▶ [Provided data]:
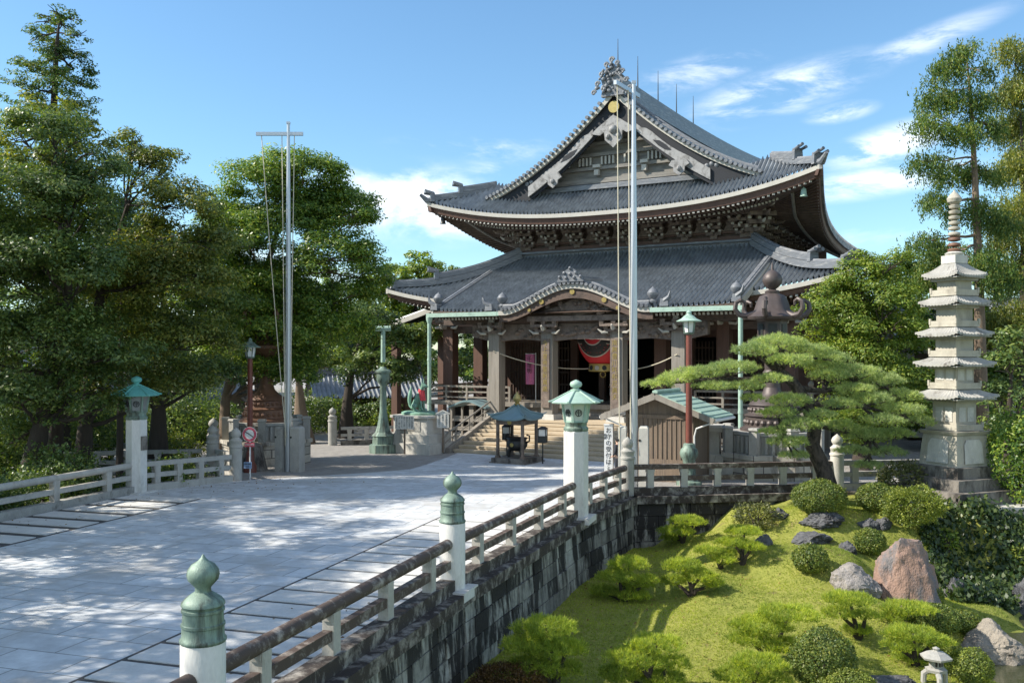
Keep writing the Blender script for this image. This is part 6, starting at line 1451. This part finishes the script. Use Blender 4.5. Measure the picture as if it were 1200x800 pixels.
def bush(label, px, py, wpx, hpx, m, seed, leaf=.062, fluff=.05, cover=1.0, style='round', name='round_bush', p=None, d=None, group=None):
    p = p or GT(px, py); s = p.y / F; rx = wpx * s / 2; rz = hpx * s / 2; rng = np.random.default_rng(seed)
    root = thing(name, label, 'bush', p, 0, group)
    area = 4 * pi * rx * (rx + rz) / 2; n = int(cover * area * 2.9 / (leaf * leaf * .5))
    u = unit(rng.normal(size=(n, 3))); 
    lump = 1 + fluff * 1.6 * np.sin(u[:, :1] * 4 + seed) * np.cos(u[:, 1:2] * 5 + seed * 2) * np.sin(u[:, 2:] * 4 + 1) + rng.normal(size=(n, 1)) * fluff * .45
    # short twig clumps give the surface its grain
    g = np.stack([np.array([mnoise.noise(Vector((a * 5 + seed, b * 5, c * 5))) for a, b, c in u])], 1); lump = lump + g * fluff * 1.3
    shell = 1 - np.abs(rng.normal(size=(n, 1))) * .10
    pos = np.array([0, 0, rz * .92]) + u * np.array([rx, rx, rz]) * lump * shell
    N = unit(u + rng.normal(size=(n, 3)) * .55); A = np.cross(N, rng.normal(size=(n, 3))) + u * .35
    if style == 'spiky': A = u + rng.normal(size=(n, 3)) * .5
    keep = pos[:, 2] > -.05
    raw_mesh('foliage', leaf_quads(pos[keep], A[keep], N[keep], leaf * rng.uniform(.7, 1.35, keep.sum()), leaf * rng.uniform(.42, .62, keep.sum())), 4, m, root)
    b = MB(); rnd = random.Random(seed)
    for k in range(5): b.tube([(0, 0, -.1), (rnd.uniform(-.2, .2) * rx, rnd.uniform(-.2, .2) * rx, rz * .5), (rnd.uniform(-.6, .6) * rx, rnd.uniform(-.6, .6) * rx, rz * 1.2)], [.05, .035, .012], 5)
    b.build('stem', 'bark', root)
    return root
bush('dark clipped round bush at the foot of the leaning pine', 960, 601, 64, 40, 'azalea', 1)
bush('dark clipped round bush between the pine and the bright fluffy bush', 1027, 598, 48, 34, 'azalea', 2)
bush('bright green fluffy bush on top of the red boulder', 1070, 616, 68, 42, 'azalea_light', 3, .07, .16, style='spiky', p=Vector((12.75, 29.9, -.35)))
bush('spiky grey green shrub at the edge of the lawn under the parapet', 886, 619, 48, 30, 'shrub_grey', 4, .085, .2, .7, 'spiky', 'spiky_shrub')
bush('clipped round bush alone on the grass slope', 950, 670, 42, 34, 'azalea', 5)
bush('small clipped round bush leaning on the red boulder', 1020, 650, 36, 32, 'azalea', 6)
bush('biggest dome shaped clipped bush at the bottom of the slope', 965, 806, 78, 72, 'azalea', 7, .055)
bush('low yellow green mound at the bottom edge of the picture', 993, 822, 66, 40, 'azalea_light', 8, .05)
bush('round bush right of the small stone lantern by the pond', 1138, 804, 50, 46, 'azalea_light', 9, .055)
bush('wide low clipped bush under the ivy bank', 1092, 742, 66, 36, 'azalea', 10, .055)
bush('low clipped bush between the wide bush and the tan boulder', 1128, 738, 40, 24, 'azalea', 11, .055)
bush('tiny green bush at the foot of the red boulder', 1053, 706, 20, 18, 'azalea_light', 12, .05)
bush('yellowish small bush next to the ivy at the boulder foot', 1094, 710, 24, 24, 'azalea_light', 13, .05)
bush('yellow green low mound left of the stone lantern', 1098, 772, 42, 26, 'azalea_light', 14, .05)
bush('reddish brown low shrub beside the retaining wall', 596, 812, 86, 34, 'shrub_red', 15, .05, .12, 1, 'spiky', 'red_shrub')
bush('glossy leafy shrub at the right edge beside the pagoda', 1188, 592, 84, 110, 'leaf_mid', 16, .13, .14, 1.0, 'round', 'leafy_shrub', p=Vector((17.6, 32.4, -.1)))
bush('leafy pale green shrub between the pine and the pagoda', 1066, 566, 52, 44, 'shrub_grey', 17, .11, .2, .8, 'spiky', 'leafy_shrub', p=Vector((13.9, 33.3, -.1)))

def dwarf_pine(label, bx, by, pads, seed):
    p = GT(bx, by); s = p.y / F; rng = np.random.default_rng(seed); rnd = random.Random(seed)
    root = thing('dwarf_pine', label, 'pine', p, 0, 'cloud pruned dwarf pines'); P_ = []; b = MB()
    for px, py, rx, rz in pads:
        c = AT(px, py, p.y + rnd.uniform(-.35, .35)) - p; r_ = rx * s
        P_.append((c.x, c.y, c.z - rz * s * .2, r_, r_ * .95, rz * s * .72))
        b.tube([(0, 0, -.1), (c.x * .3 + rnd.uniform(-.1, .1), c.y * .3, max(.1, c.z * .4)), (c.x * .75, c.y * .75, c.z * .85 - .05), (c.x, c.y, c.z)], [.07, .055, .04, .02], 6)
    b.build('trunk', 'bark', root, True)
    raw_mesh('crown', pad_verts(P_, rng, 760, 9, .12, .012, 1.1, .6), 3, 'needle_dwarf', root)
DP = [('bushy dwarf pine beside the wall at the bottom of the lawn, left of the pair', 650, 806, [(640, 735, 36, 16), (615, 755, 28, 14), (665, 758, 24, 14), (626, 780, 30, 16), (656, 783, 26, 12), (640, 760, 26, 14)]),
      ('bushy dwarf pine at the bottom of the lawn, right of the pair by the wall', 762, 812, [(770, 754, 30, 12), (745, 770, 34, 14), (788, 776, 20, 12), (728, 788, 28, 12), (775, 794, 28, 12)]),
      ('dwarf pine standing alone halfway along the wall', 733, 704, [(738, 660, 22, 12), (724, 675, 22, 11), (746, 682, 19, 12), (707, 692, 16, 10), (740, 696, 20, 9), (760, 680, 12, 10)]),
      ('small bright dwarf pine in the corner under the parapet turn', 800, 636, [(806, 610, 20, 9), (793, 622, 20, 9), (786, 630, 12, 6)]),
      ('broad dwarf pine in the middle of the slope casting a long shadow', 812, 698, [(800, 662, 22, 12), (789, 680, 16, 10), (820, 674, 20, 12), (836, 683, 12, 9)]),
      ('small dark dwarf pine in the row below the spiky shrub, lower one', 846, 666, [(830, 645, 16, 7), (847, 655, 14, 8)]),
      ('layered dwarf pine below the spiky shrub, upper one', 870, 662, [(872, 622, 20, 8), (860, 635, 20, 8), (882, 640, 14, 7), (850, 648, 14, 7)]),
      ('wide layered dwarf pine left of the biggest round bush', 905, 780, [(925, 718, 34, 10), (893, 732, 34, 12), (878, 748, 26, 10), (915, 755, 25, 10)]),
      ('dwarf pine at the bottom edge under the wide layered one', 886, 815, [(890, 775, 30, 12), (866, 790, 30, 12), (908, 796, 20, 10)]),
      ('layered dwarf pine right of the biggest round bush', 1006, 748, [(995, 702, 28, 10), (984, 718, 20, 9), (1005, 737, 17, 8), (1016, 720, 14, 8)]),
      ('flat topped dwarf pine just below the red boulder', 1062, 738, [(1065, 712, 28, 9), (1048, 722, 17, 8)]),
      ('dwarf pine behind the small stone lantern', 1072, 780, [(1070, 742, 30, 11), (1052, 756, 19, 10), (1095, 750, 19, 9), (1070, 768, 25, 8)])]
for i, a in enumerate(DP): dwarf_pine(*a, 40 + i)

# the leaning garden pine
base = Vector((10.95, 32.9, -.12)); PD = 32.9; rng = np.random.default_rng(77); rnd = random.Random(77)
pine = thing('leaning_pine', 'leaning garden pine with long trained limbs and flat needle pads', 'pine', base)
def L_(px, py, dy=0.0): return AT(px, py, PD + dy) - base
tr = MB(); tr.tube([L_(970, 572), L_(966, 552), L_(952, 522), L_(955, 500), L_(944, 470), L_(930, 449), L_(912, 434), L_(897, 421), L_(885, 412)], [.36, .29, .26, .24, .22, .19, .16, .12, .07], 12); tr.build('trunk', 'bark_plated', pine, True)
pads = []
def boughs(path, r0, plist):
    b = MB(); n = len(path); b.tube(path, [r0 * (1 - .75 * i / (n - 1)) for i in range(n)], 8)
    for px, py, rx, rz, dy in plist:
        c = L_(px, py, dy); s = PD / F; pads.append((c.x, c.y, c.z - .05, rx * s * .92, rx * s * .95, rz * s * .95))
        q = min(path, key=lambda v: (v - c).length); m_ = q.lerp(c, .5) + Vector((0, 0, -.1)); b.tube([q, m_, c - Vector((0, 0, .08))], [.06, .045, .02], 6)
        for _ in range(4): b.tube([m_, c + Vector((rnd.uniform(-.7, .7) * rx * s, rnd.uniform(-.7, .7) * rx * s, -.05))], [.03, .01], 5)
    b.build('limb', 'bark_plated', pine, True)
boughs([L_(912, 434), L_(905, 420, .2), L_(915, 410, .1)], .12, [(912, 402, 34, 11, .1), (884, 411, 28, 10, -.5), (944, 411, 30, 10, .5), (925, 422, 28, 8, -.7), (975, 420, 24, 9, .4)])
boughs([L_(912, 436), L_(880, 445, -.4), L_(840, 444, -.6), L_(800, 447, -.5), L_(775, 450, -.4)], .12, [(858, 431, 32, 9, -.6), (823, 437, 30, 9, -.5), (795, 443, 26, 8, -.4), (770, 450, 20, 6, -.3), (876, 452, 20, 7, -1), (838, 452, 24, 6, -.9), (882, 466, 14, 5, -.8), (905, 444, 20, 7, -1)])
boughs([L_(935, 455), L_(965, 458, .3), L_(1000, 452, .5), L_(1040, 455, .4)], .12, [(1000, 436, 34, 10, .6), (1034, 446, 28, 10, .5), (972, 440, 24, 9, .2), (1000, 456, 26, 8, 0), (1055, 464, 24, 10, .3), (965, 428, 26, 8, .9)])
boughs([L_(944, 470), L_(975, 478, -.3), L_(1010, 476, -.4), L_(1060, 488, -.3)], .11, [(1022, 468, 26, 9, -.3), (1055, 480, 26, 9, -.3), (1078, 494, 18, 8, -.2), (985, 474, 22, 8, -.5), (1035, 492, 24, 8, -.7)])
boughs([L_(951, 497), L_(985, 505, .2), L_(1020, 514, .2)], .09, [(985, 500, 22, 8, .3), (1018, 510, 28, 9, .2), (1050, 508, 22, 8, .2), (1000, 528, 20, 7, .1), (1040, 530, 22, 8, .1), (1018, 545, 18, 6, .3)])
boughs([L_(946, 478), L_(928, 486, -.4), L_(915, 495, -.6)], .09, [(925, 470, 26, 10, -.5), (912, 484, 22, 9, -.7), (938, 498, 26, 10, -.9), (922, 518, 24, 9, -.7), (962, 486, 18, 8, -.8), (930, 533, 18, 6, -.6), (905, 506, 16, 6, -.5)])
raw_mesh('crown', pad_verts(pads, rng, 300, 12, .14, .012, 1.0, .65), 3, 'needle', pine)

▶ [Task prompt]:
Look through the data above. Find each line with the string "picture" and copy it.

▶ [Result of the exercise]:
Keep writing the Blender script for this image. This is part 6, starting at line 1451. This part finishes the script. Use Blender 4.5. Measure the picture as if it were 1200x800 pixels.
bush('low yellow green mound at the bottom edge of the picture', 993, 822, 66, 40, 'azalea_light', 8, .05)